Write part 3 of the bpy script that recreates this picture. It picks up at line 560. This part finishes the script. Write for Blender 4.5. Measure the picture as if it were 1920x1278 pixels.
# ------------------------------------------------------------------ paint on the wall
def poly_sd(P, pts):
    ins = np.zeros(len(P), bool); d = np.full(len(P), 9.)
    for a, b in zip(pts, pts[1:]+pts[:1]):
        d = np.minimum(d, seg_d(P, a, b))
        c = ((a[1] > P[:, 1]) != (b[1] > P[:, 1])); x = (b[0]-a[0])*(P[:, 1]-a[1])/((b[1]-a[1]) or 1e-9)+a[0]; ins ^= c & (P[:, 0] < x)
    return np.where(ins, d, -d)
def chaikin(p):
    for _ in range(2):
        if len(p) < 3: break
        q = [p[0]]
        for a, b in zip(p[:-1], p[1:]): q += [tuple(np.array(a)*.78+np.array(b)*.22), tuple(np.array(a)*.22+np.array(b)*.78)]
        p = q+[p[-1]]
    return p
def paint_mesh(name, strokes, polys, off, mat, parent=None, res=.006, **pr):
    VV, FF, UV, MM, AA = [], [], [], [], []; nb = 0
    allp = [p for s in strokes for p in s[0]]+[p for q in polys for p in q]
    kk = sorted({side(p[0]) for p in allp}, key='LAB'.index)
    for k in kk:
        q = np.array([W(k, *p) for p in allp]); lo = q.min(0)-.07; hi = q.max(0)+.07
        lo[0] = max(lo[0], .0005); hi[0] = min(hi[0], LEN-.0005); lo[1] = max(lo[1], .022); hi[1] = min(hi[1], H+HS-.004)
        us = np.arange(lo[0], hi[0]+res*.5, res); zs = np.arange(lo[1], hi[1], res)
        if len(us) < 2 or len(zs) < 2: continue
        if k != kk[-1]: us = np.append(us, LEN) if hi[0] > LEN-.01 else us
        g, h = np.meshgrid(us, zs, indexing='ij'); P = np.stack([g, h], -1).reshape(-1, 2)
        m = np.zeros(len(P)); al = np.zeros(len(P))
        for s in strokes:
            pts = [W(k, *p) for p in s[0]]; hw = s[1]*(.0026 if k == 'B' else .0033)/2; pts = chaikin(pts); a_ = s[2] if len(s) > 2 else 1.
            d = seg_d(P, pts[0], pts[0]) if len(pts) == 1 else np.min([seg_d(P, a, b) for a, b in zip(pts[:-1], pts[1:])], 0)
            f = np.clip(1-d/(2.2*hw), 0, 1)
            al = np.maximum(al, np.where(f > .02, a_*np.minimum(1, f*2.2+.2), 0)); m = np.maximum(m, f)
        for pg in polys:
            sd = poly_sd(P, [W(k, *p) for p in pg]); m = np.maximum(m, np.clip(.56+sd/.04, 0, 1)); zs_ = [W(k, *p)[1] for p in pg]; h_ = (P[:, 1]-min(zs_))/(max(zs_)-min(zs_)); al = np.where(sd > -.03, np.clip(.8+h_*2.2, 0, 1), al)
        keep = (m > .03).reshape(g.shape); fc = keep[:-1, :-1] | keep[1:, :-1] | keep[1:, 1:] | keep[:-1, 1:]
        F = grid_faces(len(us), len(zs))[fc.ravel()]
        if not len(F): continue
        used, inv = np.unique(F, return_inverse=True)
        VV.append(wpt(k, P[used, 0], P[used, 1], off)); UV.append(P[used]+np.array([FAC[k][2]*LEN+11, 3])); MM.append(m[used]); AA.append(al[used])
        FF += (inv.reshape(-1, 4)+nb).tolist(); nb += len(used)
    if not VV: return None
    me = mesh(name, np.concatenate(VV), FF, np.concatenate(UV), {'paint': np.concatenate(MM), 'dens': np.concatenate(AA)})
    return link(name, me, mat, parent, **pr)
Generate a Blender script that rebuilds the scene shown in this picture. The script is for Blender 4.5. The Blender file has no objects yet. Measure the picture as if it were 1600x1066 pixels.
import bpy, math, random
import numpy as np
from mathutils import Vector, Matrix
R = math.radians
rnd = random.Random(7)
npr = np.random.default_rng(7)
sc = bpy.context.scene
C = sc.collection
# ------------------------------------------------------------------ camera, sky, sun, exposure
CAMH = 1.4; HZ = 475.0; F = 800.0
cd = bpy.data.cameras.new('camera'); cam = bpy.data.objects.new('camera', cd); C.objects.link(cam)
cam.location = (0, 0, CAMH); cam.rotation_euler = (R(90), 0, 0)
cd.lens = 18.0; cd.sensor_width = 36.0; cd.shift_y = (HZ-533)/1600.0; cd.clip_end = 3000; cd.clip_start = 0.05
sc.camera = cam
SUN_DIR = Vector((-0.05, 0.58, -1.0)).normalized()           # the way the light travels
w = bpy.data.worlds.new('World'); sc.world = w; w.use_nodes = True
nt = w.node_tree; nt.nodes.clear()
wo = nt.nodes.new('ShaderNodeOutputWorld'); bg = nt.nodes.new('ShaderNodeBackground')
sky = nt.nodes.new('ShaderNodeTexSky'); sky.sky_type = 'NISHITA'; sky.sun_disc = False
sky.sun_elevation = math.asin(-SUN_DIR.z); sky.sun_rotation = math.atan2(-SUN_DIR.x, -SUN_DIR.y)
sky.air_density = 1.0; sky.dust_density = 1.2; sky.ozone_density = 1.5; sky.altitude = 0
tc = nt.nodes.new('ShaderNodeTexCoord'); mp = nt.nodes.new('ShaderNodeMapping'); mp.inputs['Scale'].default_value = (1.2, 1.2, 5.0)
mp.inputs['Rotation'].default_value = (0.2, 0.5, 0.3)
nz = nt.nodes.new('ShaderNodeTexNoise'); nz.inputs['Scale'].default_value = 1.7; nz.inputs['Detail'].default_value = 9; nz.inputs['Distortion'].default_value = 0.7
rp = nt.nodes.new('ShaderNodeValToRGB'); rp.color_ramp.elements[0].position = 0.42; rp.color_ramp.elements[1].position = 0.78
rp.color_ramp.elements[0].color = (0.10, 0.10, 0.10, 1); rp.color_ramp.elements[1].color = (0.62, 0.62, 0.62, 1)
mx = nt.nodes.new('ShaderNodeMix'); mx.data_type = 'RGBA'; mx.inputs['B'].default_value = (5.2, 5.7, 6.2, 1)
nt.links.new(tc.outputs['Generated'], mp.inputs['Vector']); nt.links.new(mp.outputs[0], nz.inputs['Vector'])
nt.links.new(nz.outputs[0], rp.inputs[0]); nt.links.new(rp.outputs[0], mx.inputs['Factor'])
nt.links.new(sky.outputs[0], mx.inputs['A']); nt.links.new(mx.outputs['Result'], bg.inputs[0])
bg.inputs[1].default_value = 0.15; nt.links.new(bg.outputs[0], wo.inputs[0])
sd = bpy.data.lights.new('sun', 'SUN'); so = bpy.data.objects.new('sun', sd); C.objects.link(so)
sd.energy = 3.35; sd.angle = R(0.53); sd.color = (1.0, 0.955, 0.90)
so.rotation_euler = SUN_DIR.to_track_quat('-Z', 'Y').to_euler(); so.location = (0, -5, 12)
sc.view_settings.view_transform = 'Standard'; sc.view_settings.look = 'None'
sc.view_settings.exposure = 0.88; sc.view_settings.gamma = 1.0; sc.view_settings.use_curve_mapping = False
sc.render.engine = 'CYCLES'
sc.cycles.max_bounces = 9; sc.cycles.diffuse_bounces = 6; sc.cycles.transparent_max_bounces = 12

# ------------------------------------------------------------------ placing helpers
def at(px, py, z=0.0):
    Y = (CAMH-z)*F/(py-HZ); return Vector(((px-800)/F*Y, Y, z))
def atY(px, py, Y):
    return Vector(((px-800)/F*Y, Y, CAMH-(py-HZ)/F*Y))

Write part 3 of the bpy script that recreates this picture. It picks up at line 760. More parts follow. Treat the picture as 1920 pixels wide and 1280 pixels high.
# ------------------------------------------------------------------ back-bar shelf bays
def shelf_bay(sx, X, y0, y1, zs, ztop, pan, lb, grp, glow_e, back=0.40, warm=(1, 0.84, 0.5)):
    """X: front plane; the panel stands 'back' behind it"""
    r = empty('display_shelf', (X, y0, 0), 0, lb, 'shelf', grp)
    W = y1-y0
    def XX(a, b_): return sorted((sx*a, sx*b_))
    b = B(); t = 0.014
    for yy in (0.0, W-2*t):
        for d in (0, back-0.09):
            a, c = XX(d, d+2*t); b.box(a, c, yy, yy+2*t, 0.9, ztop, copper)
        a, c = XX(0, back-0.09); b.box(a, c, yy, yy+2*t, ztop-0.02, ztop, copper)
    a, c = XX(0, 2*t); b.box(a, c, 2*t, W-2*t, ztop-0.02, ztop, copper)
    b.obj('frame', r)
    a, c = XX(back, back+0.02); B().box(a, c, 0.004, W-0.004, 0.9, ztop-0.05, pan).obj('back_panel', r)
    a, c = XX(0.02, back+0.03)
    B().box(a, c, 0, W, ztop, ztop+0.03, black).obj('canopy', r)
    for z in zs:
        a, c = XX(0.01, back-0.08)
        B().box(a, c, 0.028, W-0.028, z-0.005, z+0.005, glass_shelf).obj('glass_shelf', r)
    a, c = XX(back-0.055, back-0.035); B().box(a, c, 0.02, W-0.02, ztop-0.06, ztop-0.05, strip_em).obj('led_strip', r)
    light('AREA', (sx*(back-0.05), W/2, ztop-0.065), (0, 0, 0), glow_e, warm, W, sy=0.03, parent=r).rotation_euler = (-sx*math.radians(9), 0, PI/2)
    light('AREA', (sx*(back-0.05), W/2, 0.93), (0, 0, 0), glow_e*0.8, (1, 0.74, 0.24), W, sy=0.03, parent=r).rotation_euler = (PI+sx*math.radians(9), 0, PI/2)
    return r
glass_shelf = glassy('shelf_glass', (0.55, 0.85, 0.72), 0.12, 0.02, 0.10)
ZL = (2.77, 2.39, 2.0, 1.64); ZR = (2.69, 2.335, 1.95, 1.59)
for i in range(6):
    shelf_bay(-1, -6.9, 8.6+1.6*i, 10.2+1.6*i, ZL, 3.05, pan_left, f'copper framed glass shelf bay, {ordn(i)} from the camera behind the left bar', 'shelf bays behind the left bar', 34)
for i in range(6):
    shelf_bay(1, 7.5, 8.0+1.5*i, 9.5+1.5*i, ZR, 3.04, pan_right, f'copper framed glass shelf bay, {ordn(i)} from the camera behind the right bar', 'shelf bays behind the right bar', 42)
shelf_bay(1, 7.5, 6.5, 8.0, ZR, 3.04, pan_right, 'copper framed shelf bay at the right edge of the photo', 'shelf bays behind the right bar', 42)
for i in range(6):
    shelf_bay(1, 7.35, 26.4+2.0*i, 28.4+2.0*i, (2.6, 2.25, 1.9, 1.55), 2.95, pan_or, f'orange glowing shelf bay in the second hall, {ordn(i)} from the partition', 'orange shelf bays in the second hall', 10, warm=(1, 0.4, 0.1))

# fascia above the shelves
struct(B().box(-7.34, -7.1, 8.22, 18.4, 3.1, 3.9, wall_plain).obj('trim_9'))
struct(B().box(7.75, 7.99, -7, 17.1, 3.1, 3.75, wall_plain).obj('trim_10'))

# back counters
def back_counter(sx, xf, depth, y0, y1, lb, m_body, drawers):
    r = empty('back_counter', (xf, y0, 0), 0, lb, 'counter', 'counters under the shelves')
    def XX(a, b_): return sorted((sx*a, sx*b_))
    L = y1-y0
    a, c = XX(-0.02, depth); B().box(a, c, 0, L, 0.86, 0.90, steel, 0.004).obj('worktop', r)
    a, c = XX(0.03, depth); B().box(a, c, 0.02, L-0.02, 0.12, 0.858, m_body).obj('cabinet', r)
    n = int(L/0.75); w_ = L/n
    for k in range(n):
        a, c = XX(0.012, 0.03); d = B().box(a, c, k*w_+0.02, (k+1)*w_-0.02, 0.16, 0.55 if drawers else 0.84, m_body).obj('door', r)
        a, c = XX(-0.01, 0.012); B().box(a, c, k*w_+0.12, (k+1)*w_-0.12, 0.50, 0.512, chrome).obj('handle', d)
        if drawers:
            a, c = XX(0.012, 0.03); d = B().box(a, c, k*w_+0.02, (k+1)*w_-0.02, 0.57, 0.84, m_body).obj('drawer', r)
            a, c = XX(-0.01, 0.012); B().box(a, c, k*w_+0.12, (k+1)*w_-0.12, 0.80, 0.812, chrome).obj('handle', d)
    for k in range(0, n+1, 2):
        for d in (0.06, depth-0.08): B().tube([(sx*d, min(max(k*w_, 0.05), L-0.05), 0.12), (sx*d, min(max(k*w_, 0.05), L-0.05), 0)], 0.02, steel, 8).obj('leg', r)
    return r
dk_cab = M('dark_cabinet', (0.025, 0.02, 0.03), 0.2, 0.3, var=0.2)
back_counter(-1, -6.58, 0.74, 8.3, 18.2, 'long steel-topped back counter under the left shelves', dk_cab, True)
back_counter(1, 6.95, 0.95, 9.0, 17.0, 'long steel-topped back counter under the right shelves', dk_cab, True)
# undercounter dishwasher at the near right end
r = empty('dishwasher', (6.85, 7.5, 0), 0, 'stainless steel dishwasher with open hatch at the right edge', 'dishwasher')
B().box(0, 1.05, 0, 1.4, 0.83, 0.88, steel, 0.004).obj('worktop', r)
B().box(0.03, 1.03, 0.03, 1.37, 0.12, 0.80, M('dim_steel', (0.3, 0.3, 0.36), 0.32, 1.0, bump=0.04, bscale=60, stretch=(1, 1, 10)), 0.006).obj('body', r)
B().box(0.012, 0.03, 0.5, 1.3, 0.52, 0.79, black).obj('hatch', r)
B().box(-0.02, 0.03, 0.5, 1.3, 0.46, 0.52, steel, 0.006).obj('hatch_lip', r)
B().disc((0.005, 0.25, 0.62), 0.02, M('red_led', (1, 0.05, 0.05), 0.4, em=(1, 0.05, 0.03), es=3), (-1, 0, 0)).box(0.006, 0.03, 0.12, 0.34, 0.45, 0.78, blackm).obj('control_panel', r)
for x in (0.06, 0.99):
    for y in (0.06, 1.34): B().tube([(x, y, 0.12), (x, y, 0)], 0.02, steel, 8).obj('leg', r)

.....

• _Task_
Filter the entries down to the lines containing "that". Copy each of those lines.

• _Result of this task_
Write part 3 of the bpy script that recreates this picture. It picks up at line 560. This part finishes the script. Write for Blender 4.5. Measure the picture as if it were 1920x1278 pixels.
Generate a Blender script that rebuilds the scene shown in this picture. The script is for Blender 4.5. The Blender file has no objects yet. Measure the picture as if it were 1600x1066 pixels.
Write part 3 of the bpy script that recreates this picture. It picks up at line 760. More parts follow. Treat the picture as 1920 pixels wide and 1280 pixels high.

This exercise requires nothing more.